** start of AVAILABLE DATA **
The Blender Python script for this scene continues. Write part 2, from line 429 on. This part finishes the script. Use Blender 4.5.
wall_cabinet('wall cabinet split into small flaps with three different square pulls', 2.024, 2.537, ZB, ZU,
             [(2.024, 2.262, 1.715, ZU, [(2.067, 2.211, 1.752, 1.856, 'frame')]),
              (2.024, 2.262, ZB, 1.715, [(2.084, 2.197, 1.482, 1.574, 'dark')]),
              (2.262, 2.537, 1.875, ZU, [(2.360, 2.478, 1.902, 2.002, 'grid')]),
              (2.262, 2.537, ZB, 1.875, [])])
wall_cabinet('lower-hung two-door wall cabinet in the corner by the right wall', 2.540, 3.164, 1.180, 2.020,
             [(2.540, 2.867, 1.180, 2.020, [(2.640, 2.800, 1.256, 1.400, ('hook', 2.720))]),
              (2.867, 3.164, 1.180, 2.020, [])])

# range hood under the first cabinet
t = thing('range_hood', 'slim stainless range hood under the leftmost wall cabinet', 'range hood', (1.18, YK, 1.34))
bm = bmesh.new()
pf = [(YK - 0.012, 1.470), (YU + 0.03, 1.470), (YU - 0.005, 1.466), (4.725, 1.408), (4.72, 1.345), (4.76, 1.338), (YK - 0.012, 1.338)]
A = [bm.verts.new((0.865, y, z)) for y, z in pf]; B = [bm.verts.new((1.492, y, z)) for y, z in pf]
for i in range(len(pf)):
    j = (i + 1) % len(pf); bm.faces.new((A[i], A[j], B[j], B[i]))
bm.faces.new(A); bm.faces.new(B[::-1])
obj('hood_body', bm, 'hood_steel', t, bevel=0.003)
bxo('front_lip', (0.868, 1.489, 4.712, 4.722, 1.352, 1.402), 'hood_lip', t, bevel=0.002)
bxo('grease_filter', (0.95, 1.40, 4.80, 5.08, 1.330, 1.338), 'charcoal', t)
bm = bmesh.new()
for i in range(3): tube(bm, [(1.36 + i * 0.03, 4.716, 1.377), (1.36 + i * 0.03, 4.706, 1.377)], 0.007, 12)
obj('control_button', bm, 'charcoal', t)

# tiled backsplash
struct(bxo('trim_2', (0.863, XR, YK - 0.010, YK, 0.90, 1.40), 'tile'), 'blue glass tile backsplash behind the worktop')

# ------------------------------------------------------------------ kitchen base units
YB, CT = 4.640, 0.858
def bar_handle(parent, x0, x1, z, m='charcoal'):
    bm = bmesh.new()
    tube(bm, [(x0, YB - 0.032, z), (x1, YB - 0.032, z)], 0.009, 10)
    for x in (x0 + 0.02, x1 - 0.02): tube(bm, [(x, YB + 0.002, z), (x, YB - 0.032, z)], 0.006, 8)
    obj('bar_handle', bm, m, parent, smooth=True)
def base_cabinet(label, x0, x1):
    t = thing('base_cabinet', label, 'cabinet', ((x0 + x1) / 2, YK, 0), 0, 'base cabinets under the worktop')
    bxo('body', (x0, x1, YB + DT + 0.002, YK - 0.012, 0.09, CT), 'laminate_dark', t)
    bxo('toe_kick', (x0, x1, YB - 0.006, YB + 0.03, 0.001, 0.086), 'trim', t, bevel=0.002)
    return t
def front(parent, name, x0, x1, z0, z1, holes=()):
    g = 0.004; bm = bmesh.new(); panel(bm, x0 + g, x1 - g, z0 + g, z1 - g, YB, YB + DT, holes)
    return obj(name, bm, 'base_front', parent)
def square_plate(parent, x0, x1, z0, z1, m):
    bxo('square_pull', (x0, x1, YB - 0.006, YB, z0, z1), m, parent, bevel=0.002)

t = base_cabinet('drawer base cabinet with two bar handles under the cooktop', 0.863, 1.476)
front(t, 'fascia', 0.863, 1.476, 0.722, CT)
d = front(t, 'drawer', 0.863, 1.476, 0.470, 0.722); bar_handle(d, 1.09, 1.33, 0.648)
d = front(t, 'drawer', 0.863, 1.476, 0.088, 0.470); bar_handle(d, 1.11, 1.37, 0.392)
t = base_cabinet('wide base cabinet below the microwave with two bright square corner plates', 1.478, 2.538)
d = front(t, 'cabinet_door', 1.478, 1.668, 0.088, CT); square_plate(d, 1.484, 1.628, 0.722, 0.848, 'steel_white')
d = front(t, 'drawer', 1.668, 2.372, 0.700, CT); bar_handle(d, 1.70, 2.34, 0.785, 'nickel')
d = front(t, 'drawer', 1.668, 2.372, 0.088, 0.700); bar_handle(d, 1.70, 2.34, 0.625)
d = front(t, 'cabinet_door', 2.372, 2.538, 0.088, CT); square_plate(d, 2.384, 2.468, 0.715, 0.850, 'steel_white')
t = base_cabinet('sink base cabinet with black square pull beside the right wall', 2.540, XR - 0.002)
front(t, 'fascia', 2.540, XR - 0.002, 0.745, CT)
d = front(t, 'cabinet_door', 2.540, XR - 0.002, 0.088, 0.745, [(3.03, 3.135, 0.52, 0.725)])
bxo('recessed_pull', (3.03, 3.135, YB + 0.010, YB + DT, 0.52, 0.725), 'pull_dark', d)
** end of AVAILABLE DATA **
TO DO - Transcribe the material exactly as it reads.

THE RESPONSE -
The Blender Python script for this scene continues. Write part 2, from line 429 on. This part finishes the script. Use Blender 4.5.
wall_cabinet('wall cabinet split into small flaps with three different square pulls', 2.024, 2.537, ZB, ZU,
             [(2.024, 2.262, 1.715, ZU, [(2.067, 2.211, 1.752, 1.856, 'frame')]),
              (2.024, 2.262, ZB, 1.715, [(2.084, 2.197, 1.482, 1.574, 'dark')]),
              (2.262, 2.537, 1.875, ZU, [(2.360, 2.478, 1.902, 2.002, 'grid')]),
              (2.262, 2.537, ZB, 1.875, [])])
wall_cabinet('lower-hung two-door wall cabinet in the corner by the right wall', 2.540, 3.164, 1.180, 2.020,
             [(2.540, 2.867, 1.180, 2.020, [(2.640, 2.800, 1.256, 1.400, ('hook', 2.720))]),
              (2.867, 3.164, 1.180, 2.020, [])])

# range hood under the first cabinet
t = thing('range_hood', 'slim stainless range hood under the leftmost wall cabinet', 'range hood', (1.18, YK, 1.34))
bm = bmesh.new()
pf = [(YK - 0.012, 1.470), (YU + 0.03, 1.470), (YU - 0.005, 1.466), (4.725, 1.408), (4.72, 1.345), (4.76, 1.338), (YK - 0.012, 1.338)]
A = [bm.verts.new((0.865, y, z)) for y, z in pf]; B = [bm.verts.new((1.492, y, z)) for y, z in pf]
for i in range(len(pf)):
    j = (i + 1) % len(pf); bm.faces.new((A[i], A[j], B[j], B[i]))
bm.faces.new(A); bm.faces.new(B[::-1])
obj('hood_body', bm, 'hood_steel', t, bevel=0.003)
bxo('front_lip', (0.868, 1.489, 4.712, 4.722, 1.352, 1.402), 'hood_lip', t, bevel=0.002)
bxo('grease_filter', (0.95, 1.40, 4.80, 5.08, 1.330, 1.338), 'charcoal', t)
bm = bmesh.new()
for i in range(3): tube(bm, [(1.36 + i * 0.03, 4.716, 1.377), (1.36 + i * 0.03, 4.706, 1.377)], 0.007, 12)
obj('control_button', bm, 'charcoal', t)

# tiled backsplash
struct(bxo('trim_2', (0.863, XR, YK - 0.010, YK, 0.90, 1.40), 'tile'), 'blue glass tile backsplash behind the worktop')

# ------------------------------------------------------------------ kitchen base units
YB, CT = 4.640, 0.858
def bar_handle(parent, x0, x1, z, m='charcoal'):
    bm = bmesh.new()
    tube(bm, [(x0, YB - 0.032, z), (x1, YB - 0.032, z)], 0.009, 10)
    for x in (x0 + 0.02, x1 - 0.02): tube(bm, [(x, YB + 0.002, z), (x, YB - 0.032, z)], 0.006, 8)
    obj('bar_handle', bm, m, parent, smooth=True)
def base_cabinet(label, x0, x1):
    t = thing('base_cabinet', label, 'cabinet', ((x0 + x1) / 2, YK, 0), 0, 'base cabinets under the worktop')
    bxo('body', (x0, x1, YB + DT + 0.002, YK - 0.012, 0.09, CT), 'laminate_dark', t)
    bxo('toe_kick', (x0, x1, YB - 0.006, YB + 0.03, 0.001, 0.086), 'trim', t, bevel=0.002)
    return t
def front(parent, name, x0, x1, z0, z1, holes=()):
    g = 0.004; bm = bmesh.new(); panel(bm, x0 + g, x1 - g, z0 + g, z1 - g, YB, YB + DT, holes)
    return obj(name, bm, 'base_front', parent)
def square_plate(parent, x0, x1, z0, z1, m):
    bxo('square_pull', (x0, x1, YB - 0.006, YB, z0, z1), m, parent, bevel=0.002)

t = base_cabinet('drawer base cabinet with two bar handles under the cooktop', 0.863, 1.476)
front(t, 'fascia', 0.863, 1.476, 0.722, CT)
d = front(t, 'drawer', 0.863, 1.476, 0.470, 0.722); bar_handle(d, 1.09, 1.33, 0.648)
d = front(t, 'drawer', 0.863, 1.476, 0.088, 0.470); bar_handle(d, 1.11, 1.37, 0.392)
t = base_cabinet('wide base cabinet below the microwave with two bright square corner plates', 1.478, 2.538)
d = front(t, 'cabinet_door', 1.478, 1.668, 0.088, CT); square_plate(d, 1.484, 1.628, 0.722, 0.848, 'steel_white')
d = front(t, 'drawer', 1.668, 2.372, 0.700, CT); bar_handle(d, 1.70, 2.34, 0.785, 'nickel')
d = front(t, 'drawer', 1.668, 2.372, 0.088, 0.700); bar_handle(d, 1.70, 2.34, 0.625)
d = front(t, 'cabinet_door', 2.372, 2.538, 0.088, CT); square_plate(d, 2.384, 2.468, 0.715, 0.850, 'steel_white')
t = base_cabinet('sink base cabinet with black square pull beside the right wall', 2.540, XR - 0.002)
front(t, 'fascia', 2.540, XR - 0.002, 0.745, CT)
d = front(t, 'cabinet_door', 2.540, XR - 0.002, 0.088, 0.745, [(3.03, 3.135, 0.52, 0.725)])
bxo('recessed_pull', (3.03, 3.135, YB + 0.010, YB + DT, 0.52, 0.725), 'pull_dark', d)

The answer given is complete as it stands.